At the cusp of the BKSAL becoming a totalitarian control, the emerging leadership of that regime suffered a brutal overthrow that killed Shiekh Mujibur Rahman along with his family members. The long interruption of the military-led civilian regimes that followed the catastrophic event slowly endorsed the rise of multiple parties in Bangladesh, and eventually the country returned to the parliamentary form of government in 1991. The newest parties included the Bangladesh Nationalist Party (BNP), founded by President General Ziaur Rahman (Zia) and subsequently, the ousted President General H. M. Ershad launched his Jatiya Party (JP). All through that hiatus, the AL’s hard core hunkered down until Sheikh Hasina (Sheikh Mujibur Rahman’s daughter) became the leader of the revived party. After Ziaur Rahman (Zia) expired in an attempted coup by a renegade group of army officers, the BNP’s leadership decisively fell upon Begum Khaleda Zia (Khaleda), Zia’s widow. The 1991 election brought the BNP-led coalition to power with Khaleda Zia as the Prime Minister, and the AL occupied the opposition benches for a span of time. Sadly, the years from 1994 to 1996 witnessed the opposition-spawned 22-month long strikes, violence and unruly political strife that transported Bangladesh on the verge of a civil war. Still, it was a successful strip of bipartisan parliamentary governance in Bangladesh even though the major parties coalesced with their minor but like-minded partners.
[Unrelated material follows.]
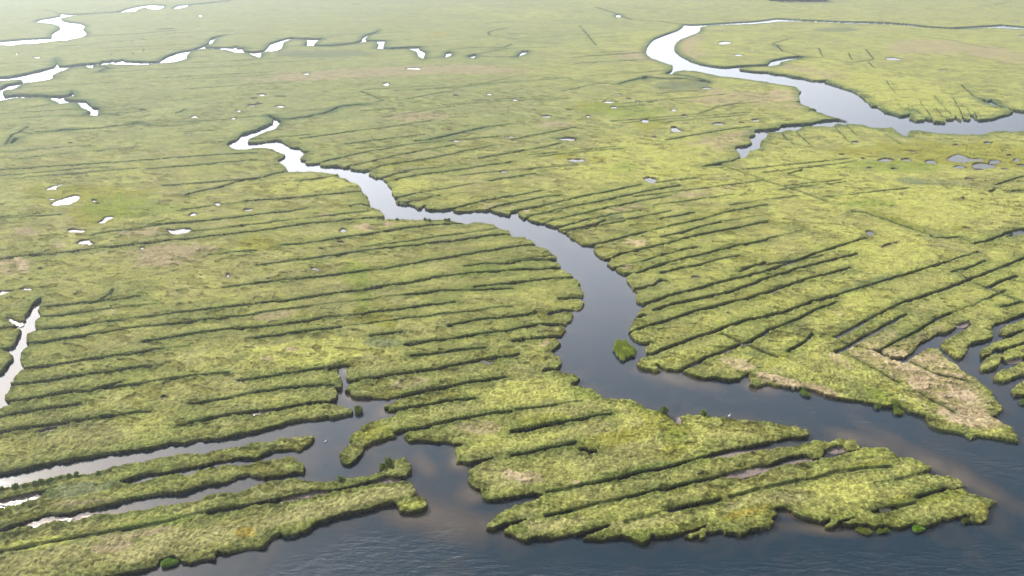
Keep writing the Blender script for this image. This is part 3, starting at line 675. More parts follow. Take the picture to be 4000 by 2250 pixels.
# many more old, grown-over drains follow the same two bearings
g_ = np.random.default_rng(11)
for k in range(120):
    if k < 130:
        cx, cy, ang = g_.uniform(-420, 150), g_.uniform(190, 760), math.radians(g_.normal(18, 1.3))
    else:
        cx, cy, ang = g_.uniform(10, 260), g_.uniform(150, 255), math.radians(g_.normal(26, 1.5))
        if cx < (cy - 150) * -.1 + 20: continue
    L = g_.uniform(18, 90)
    a = (cx - L / 2 * math.cos(ang), cy - L / 2 * math.sin(ang)); b = (cx + L / 2 * math.cos(ang), cy + L / 2 * math.sin(ang))
    stamp(densify([a, b], False, .35), False, RMAX, dF)
dP = np.full((NR, NC), RMAX); inP = np.zeros((NR, NC), bool)
ponds = []
for ln in POND_E.replace('\n', '|').split('|'):
    a = ln.split()
    c, r = map(int, a[0].split(','))
    x, y, rx, ry = map(float, a[1:5])
    cx, cy = c * 644 + x / 4, r * 362.1 + y / 4
    if r == 0: rx *= .88; ry *= .85
    n = 18; ph = random.uniform(0, 6.28); ph2 = random.uniform(0, 6.28)
    P = []
    for k in range(n):
        th = 2 * math.pi * k / n
        q = 1 + 0.14 * math.sin(2 * th + ph) + 0.10 * math.sin(3 * th + ph2) + random.uniform(-.06, .06)
        P.append((cx + rx / 4 * q * math.cos(th), cy + ry / 4 * q * math.sin(th)))
    ponds.append([gpt(*q) for q in P])
for ln in POND_P.split('\n'):
    ponds.append([gpt(*q) for q in parse(ln)])
for P in ponds:
    D = densify(P, True, 0.1)
    inP |= inside_mask(D); stamp(D, True, RMAX, dP)
sp = np.where(inP, -dP, dP)

# ------------------------------------------------------------ heights
def fine(wl):                                   # fade a wavelength that the grid cannot carry here
    return sstep(0.9, 2.2, wl / RES)
n05 = noise(X, Y, 0.55, 1, 1) - .5
n1 = noise(X, Y, 1.3, 2, 2) - .5
n3 = noise(X, Y, 3.2, 3, 2) - .5
n9 = noise(X, Y, 9.0, 4, 3) - .5
n30 = noise(X, Y, 32.0, 5, 3) - .5
n90 = noise(X, Y, 110.0, 6, 3) - .5
sd = sd + (n1 * 0.8 * fine(1.3) + n05 * 0.5 * fine(.55)) * 0.5
wob = (n1 * 0.8 + n3 * 1.0) * np.minimum(1, fine(2.0) + .2)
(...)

Once she was self-confident in her power, Prime Minister Sheikh Hasina surprisingly purged the constitutionally stipulated non-partisan governance to supervise every legislative election. Step by step, the AL reversed Bangladesh to the disgraced conduit of the single (BKSAL) party rule in 1975, without, of course, ceremoniously declaring it to be so. This is the milieu of the country’s precarious deadlock now. Disappointingly, few signs of peacefully exiting the crisis are in sight at this hour!

 

Did those punctured polling wins undercut the AL’s centrality as a democratic institution? Is the AL divided against itself on such issues? Did the AL members enormously vote in those boycotted polls? Absence of partisan wallowing for the deluding “victory” in the January 2024 poll and the Prime Minister’s toned-down post-election grandiosity may likewise imply a chasm between the Prime Minister and her party-base, at large and her not-so-happy allies too. The blatantly divisive polls lose their political worth, no matter which and how many of the political actors win or lose in such balloting—even the “winners” of such outrageous voting stir the party’s angry backers habitually deprived of the engineered election’s windfalls. Whimpers over who got what in the national and more recent local elections are still reverberating at the grassroots. Stretched discord, no matter if it happens within the party or between the ruling and the opposition entities, engenders a perilously swelling vacuum. And when it sets in, an implosion—loud or quiet—political or economic—is not hard to imagine!